I urge my colleagues to support the amendment to strike the immunity provision from the bill.
We need to hold our elected officials, and anyone who goes along with their illegal programs, accountable. Else how can we claim any moral authority in our own country, let alone the rest of the world? This is not some fringe pet project. This is a test of whether or not we, as United States citizens, really hold our constitution in any sort of regard.

You can still call to urge your own senators to support the immunity-stripping amendment. This handy tool, provided by Blue America, can help.

h/t: Listics

UPDATE: The votes have been counted on the Dodd-Feingold amendment to strip telecom immunity from the new FISA bill - 32 yay, 66 nay. That's 66 senators in serious need of a basic class in civics. And a sound voting out of office.

I don't like that I'm used to being disappointed by politics these days.


3rd Way said...

Barack could learn a thing or two from Russ.

ellie said...

And once again, Herb Kohl cancels out Russ's vote.
I really hate the fact that we've got a rich business man masquerading as a public representitive.
I don't even bother writing him anymore, because he never responds with anything but a form letter that ignores or is unrelated to what I actually wrote him about.
But Sen. Russ, he's a rock star in my book. I'm proud that he actually cares about something.

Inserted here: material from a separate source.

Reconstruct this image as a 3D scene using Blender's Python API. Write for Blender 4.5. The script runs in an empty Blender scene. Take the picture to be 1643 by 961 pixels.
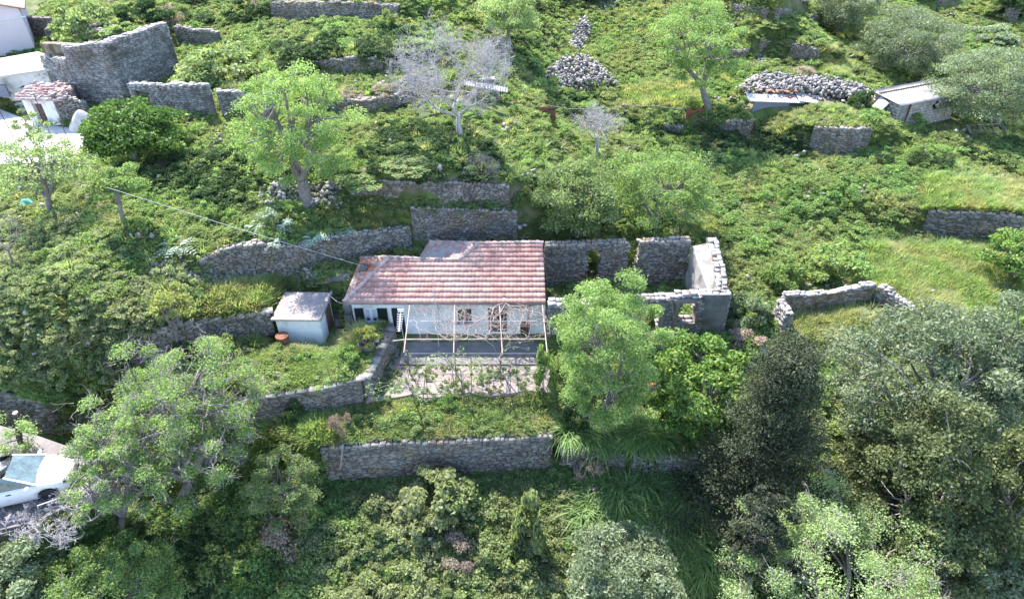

Dustin Christopher said...

I really do wonder how he does it, sometimes. Fighting the good fight, often the losing fight, is exhausting as hell. Yet if this guy has any cracks, he doesn't show them. I understand he wants to be in the Senate for that fight, which is why he keeps saying he won't run for President. But damnit, man...

Anonymous said...

I am not a liberal but I do agree with Senator Feingold on this, and I agreed with him on the Patriot Act.

Emily said...

DC - I hear you. Much as I would love to see Feingold run for prez, he seems more free to take the stands that he does as a Senator. As they say, the only people you'd really want to be president are the very ones least likely to want to run.

FP - I'm glad to hear this. I always thought issues like the Patriot Act, and now the FISA revisions, should transcend party lines, and it's refreshing to hear that they do.

Skip said...

I think you meant "pwns". ;)

Anonymous said...

Kohl needs to be replaced. When are we going to get somebody to run against him? He has been on the wrong side of the aisle on many key votes. His pragmatic responses (silence) to the Bush administrations crimes makes him as guilty as the republicans.
Out with all of the crooks!

Emily said...

Palmer - forgive me, for I am a n3wb.

Anon & Ellie - I couldn't agree more. While I have no overtly hostile feelings toward Kohl, the man doesn't really seem to do much of anything. When he does, it's to vote nay on stuff like this, so I say oust the bum!

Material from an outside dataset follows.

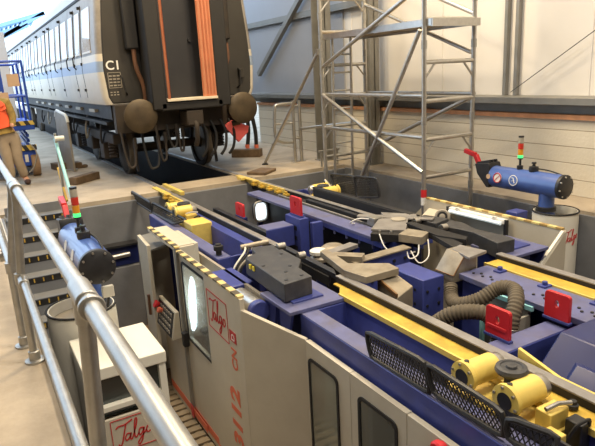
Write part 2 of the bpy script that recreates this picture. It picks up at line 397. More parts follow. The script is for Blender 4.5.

Problem is, he's got enough money and influence to make any bid against him a tough one. Plus there's that whole professional sports team ownership to use as leverage. Clearly, we need to convince someone good to buy, say, the Mallards, and then run against him.

illusory tenant said...

Politics it is.

Methinks that Obama needs Electoral College votes from several key States more than he needs approving commentary from the Daily Kos.

My advice is to avert your eyes away from the Obama campaign for a few months.